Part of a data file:
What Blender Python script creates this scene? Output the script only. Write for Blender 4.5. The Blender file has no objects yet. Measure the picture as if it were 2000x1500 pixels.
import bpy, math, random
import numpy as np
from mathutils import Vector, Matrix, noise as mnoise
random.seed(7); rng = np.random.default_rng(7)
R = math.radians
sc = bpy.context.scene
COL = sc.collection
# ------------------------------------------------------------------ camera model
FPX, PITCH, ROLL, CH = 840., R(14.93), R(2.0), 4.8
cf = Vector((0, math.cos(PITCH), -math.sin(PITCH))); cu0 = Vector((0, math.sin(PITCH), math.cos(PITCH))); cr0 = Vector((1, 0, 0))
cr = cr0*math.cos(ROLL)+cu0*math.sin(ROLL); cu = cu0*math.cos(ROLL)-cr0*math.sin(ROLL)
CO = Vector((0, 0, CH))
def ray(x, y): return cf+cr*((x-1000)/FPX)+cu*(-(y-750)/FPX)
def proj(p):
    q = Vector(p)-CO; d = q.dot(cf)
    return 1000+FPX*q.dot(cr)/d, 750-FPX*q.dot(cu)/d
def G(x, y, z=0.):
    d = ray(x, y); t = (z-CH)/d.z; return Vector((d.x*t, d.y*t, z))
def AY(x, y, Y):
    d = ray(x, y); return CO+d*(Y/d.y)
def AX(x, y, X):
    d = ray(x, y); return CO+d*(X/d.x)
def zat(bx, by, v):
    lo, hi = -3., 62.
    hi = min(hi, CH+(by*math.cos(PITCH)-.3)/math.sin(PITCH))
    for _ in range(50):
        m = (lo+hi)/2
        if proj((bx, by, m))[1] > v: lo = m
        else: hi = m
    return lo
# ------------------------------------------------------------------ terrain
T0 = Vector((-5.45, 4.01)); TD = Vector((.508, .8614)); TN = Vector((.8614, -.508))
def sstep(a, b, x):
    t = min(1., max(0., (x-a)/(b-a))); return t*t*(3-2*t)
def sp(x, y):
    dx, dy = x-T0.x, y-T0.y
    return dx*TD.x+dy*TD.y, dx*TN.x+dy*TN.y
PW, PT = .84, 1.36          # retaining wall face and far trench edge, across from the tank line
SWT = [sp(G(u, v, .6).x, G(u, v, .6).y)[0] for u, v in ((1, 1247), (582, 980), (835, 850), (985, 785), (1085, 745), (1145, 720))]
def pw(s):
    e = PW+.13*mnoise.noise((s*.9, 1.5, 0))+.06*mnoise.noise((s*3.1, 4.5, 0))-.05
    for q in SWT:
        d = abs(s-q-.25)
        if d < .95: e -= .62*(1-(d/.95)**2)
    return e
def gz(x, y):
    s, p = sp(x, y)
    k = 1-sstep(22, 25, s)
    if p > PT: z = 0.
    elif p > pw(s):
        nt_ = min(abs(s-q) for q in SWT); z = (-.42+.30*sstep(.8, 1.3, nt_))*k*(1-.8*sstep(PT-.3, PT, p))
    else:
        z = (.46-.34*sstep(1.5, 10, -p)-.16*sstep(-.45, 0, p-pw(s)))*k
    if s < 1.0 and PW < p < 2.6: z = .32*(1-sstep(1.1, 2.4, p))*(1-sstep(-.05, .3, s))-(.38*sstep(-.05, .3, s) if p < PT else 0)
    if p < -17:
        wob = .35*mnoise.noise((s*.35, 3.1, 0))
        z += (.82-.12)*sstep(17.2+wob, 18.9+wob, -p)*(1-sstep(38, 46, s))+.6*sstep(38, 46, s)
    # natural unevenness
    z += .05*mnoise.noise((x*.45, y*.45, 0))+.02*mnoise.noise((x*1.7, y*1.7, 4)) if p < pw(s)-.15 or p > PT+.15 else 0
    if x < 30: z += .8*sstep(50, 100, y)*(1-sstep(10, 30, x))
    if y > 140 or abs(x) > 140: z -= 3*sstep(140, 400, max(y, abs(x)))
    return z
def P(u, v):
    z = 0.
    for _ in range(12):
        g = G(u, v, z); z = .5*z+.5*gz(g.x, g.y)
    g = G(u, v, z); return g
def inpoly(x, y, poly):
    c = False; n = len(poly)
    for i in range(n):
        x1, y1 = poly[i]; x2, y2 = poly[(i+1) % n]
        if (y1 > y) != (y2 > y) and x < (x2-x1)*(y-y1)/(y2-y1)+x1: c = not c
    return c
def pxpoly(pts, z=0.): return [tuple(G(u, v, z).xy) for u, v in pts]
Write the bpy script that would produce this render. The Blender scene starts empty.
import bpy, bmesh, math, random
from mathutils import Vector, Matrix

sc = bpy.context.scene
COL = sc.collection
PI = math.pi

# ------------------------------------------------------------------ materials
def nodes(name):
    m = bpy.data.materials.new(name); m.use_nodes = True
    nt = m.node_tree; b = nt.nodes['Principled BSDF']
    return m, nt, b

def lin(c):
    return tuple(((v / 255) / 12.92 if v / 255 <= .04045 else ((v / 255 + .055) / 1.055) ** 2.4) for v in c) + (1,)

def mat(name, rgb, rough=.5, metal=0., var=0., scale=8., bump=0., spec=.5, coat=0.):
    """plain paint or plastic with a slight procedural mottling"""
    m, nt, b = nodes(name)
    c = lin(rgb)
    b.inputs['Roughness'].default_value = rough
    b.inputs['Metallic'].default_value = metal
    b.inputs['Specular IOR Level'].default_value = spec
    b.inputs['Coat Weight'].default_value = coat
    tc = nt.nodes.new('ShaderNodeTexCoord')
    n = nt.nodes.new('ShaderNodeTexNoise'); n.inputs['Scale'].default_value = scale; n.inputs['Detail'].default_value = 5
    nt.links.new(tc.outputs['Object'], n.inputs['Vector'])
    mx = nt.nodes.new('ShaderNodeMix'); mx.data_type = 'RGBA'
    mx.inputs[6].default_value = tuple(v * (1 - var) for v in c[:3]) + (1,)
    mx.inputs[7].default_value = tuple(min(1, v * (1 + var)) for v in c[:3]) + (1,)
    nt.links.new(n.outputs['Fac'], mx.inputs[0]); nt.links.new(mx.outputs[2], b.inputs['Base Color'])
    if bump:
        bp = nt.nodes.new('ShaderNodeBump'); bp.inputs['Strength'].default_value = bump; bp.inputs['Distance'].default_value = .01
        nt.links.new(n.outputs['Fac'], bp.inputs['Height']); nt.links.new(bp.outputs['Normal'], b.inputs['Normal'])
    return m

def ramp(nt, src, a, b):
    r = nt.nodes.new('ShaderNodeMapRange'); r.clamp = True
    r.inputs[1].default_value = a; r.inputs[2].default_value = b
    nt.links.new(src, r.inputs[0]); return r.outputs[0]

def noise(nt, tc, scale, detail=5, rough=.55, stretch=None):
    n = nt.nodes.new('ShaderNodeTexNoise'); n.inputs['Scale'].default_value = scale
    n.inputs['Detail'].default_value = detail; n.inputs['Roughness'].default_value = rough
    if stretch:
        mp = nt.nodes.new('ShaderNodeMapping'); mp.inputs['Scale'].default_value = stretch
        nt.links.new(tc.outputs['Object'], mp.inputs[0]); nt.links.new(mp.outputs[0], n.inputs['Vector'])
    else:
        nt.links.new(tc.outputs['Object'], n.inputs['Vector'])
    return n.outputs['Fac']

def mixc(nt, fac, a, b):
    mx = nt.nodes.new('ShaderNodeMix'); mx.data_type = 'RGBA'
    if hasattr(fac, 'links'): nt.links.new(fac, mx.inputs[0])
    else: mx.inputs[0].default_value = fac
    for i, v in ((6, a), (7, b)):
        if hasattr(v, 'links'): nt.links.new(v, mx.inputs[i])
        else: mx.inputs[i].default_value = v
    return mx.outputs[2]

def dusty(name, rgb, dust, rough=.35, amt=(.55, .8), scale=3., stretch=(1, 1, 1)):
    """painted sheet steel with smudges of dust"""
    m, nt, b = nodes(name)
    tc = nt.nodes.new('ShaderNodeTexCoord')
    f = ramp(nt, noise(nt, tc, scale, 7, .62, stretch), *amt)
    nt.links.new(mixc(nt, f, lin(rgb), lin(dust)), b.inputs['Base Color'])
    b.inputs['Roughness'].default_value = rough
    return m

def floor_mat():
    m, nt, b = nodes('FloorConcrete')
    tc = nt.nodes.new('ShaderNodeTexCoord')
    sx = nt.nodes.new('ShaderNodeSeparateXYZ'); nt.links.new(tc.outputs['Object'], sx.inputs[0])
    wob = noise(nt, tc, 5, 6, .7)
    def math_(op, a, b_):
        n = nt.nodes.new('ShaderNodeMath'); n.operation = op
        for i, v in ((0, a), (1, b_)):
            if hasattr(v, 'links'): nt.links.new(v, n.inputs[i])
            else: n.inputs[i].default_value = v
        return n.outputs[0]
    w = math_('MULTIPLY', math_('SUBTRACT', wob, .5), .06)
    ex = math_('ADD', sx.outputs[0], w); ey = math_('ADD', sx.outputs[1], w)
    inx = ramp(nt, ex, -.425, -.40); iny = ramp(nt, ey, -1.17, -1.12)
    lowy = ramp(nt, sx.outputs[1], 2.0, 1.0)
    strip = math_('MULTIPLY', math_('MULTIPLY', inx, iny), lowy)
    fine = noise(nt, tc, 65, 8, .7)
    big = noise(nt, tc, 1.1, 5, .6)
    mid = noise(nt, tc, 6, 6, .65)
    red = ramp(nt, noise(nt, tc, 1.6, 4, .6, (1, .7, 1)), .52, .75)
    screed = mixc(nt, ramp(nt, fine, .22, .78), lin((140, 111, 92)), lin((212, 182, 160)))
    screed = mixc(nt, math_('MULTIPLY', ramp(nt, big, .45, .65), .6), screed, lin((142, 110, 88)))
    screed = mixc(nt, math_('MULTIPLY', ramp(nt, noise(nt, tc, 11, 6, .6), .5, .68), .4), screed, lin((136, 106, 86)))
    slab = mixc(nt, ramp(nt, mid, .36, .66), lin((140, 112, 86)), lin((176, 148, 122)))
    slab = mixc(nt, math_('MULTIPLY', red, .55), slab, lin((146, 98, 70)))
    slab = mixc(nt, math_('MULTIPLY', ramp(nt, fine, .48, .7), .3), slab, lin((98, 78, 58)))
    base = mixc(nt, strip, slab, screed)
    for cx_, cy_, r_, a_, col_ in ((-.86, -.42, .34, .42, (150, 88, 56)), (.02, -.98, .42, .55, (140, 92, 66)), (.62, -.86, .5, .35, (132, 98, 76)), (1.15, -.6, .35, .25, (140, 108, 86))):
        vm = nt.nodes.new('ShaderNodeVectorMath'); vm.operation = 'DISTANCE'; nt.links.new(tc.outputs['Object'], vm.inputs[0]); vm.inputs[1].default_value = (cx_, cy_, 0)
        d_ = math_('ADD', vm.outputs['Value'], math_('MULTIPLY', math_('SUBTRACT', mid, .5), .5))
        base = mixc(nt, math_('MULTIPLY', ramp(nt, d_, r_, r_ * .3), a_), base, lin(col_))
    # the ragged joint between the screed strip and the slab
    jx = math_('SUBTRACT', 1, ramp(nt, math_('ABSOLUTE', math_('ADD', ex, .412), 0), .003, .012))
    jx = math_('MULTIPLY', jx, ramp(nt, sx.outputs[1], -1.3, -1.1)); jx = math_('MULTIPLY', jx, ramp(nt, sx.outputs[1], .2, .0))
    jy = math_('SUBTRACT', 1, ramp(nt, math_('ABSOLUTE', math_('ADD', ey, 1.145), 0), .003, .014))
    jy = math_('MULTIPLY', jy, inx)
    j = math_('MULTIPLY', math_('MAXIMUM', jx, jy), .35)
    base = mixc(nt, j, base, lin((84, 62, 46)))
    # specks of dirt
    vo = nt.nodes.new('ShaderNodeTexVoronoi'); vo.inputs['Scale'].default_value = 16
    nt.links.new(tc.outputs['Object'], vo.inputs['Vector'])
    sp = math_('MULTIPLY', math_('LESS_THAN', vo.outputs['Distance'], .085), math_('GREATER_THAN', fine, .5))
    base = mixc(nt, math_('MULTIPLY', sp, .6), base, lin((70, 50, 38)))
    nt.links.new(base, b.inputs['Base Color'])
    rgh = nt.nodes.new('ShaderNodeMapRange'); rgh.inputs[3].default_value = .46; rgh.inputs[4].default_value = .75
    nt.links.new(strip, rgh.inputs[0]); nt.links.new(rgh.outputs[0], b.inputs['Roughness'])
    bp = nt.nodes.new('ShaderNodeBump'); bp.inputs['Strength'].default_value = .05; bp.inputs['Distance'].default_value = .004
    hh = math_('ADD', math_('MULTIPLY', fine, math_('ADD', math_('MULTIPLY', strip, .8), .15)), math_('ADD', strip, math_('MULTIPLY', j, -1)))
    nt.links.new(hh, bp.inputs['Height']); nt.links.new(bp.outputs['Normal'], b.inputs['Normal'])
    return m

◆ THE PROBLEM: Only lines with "scene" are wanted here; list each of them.

◆ REPLY TO THE EXERCISE:
What Blender Python script creates this scene? Output the script only. Write for Blender 4.5. The Blender file has no objects yet. Measure the picture as if it were 2000x1500 pixels.
sc = bpy.context.scene
Write the bpy script that would produce this render. The Blender scene starts empty.
sc = bpy.context.scene